Doceniam jednak, ile pracy Apple wykonał, by aplikacje korzystające z systemowych kontrolek, a nie w pełni autorskich rozwiązań, działały out-of-the-box. W wielu z nich już teraz działa scrollowanie, wprowadzanie tekstu, powiadomienia, dostęp do modułu Bluetooth itp.
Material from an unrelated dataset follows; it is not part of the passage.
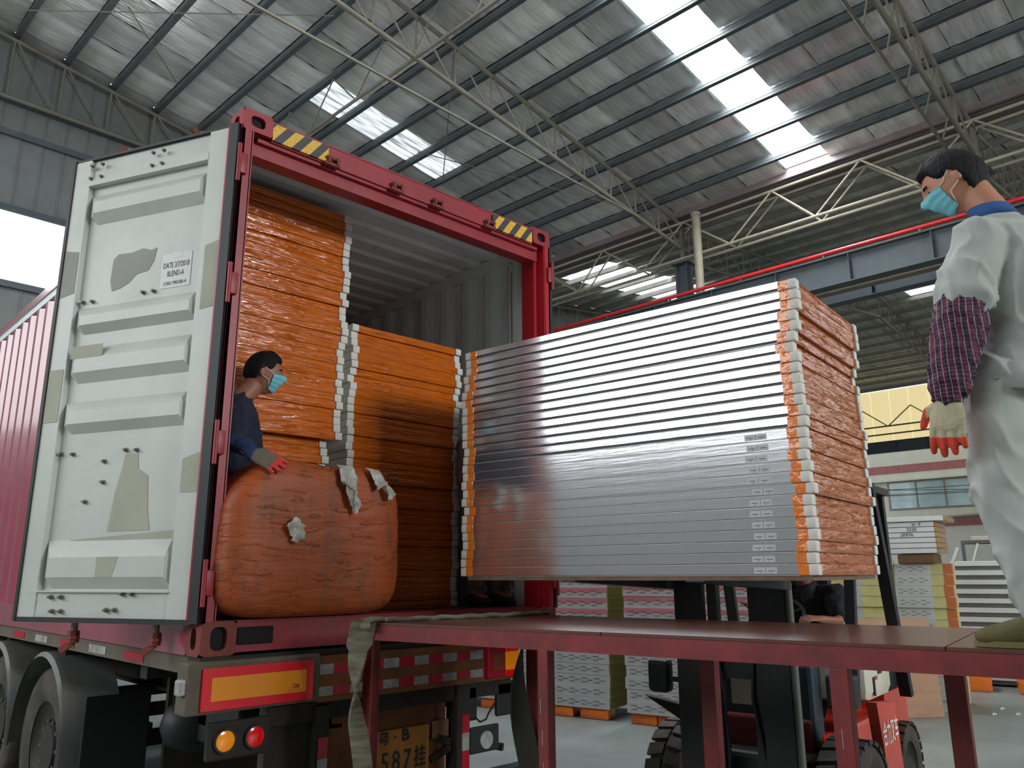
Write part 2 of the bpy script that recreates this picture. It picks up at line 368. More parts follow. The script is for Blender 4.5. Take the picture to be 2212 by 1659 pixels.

Mam nadzieję, że wreszcie przekona do programistów, by nie wyważali już więcej otwartych drzwi.
W aplikacjach rodem z iPhone’a i iPada na macOS widzę ogromny potencjał, ale to raczej perspektywa lat, a nie miesięcy, zanim programiści zaczną się tym interesować. Ciekawe też, którą stronę pójdą deweloperzy takich usług jak Slack czy Trello — czy docelowo postawią na ARM-ową natywną aplikację pisaną na bazie wersji intelowskiej, czy też spróbują dopakować wersję iPadową?
Tego na razie nie wiemy, ale jak na razie nie mam jednak żadnych wątpliwości, iż zmiana komputera na taki z chipem M1 tylko po to, by instalować na nim aplikacje mobilne, nie ma, przynajmniej jeszcze, sensu. Jeśli jednak ciekawi Was, czy jakaś konkretna aplikacja jest dostępna, czy nie, to dajcie znać w komentarzach. Te bezpłatne postaram się też sprawdzić w praktyce!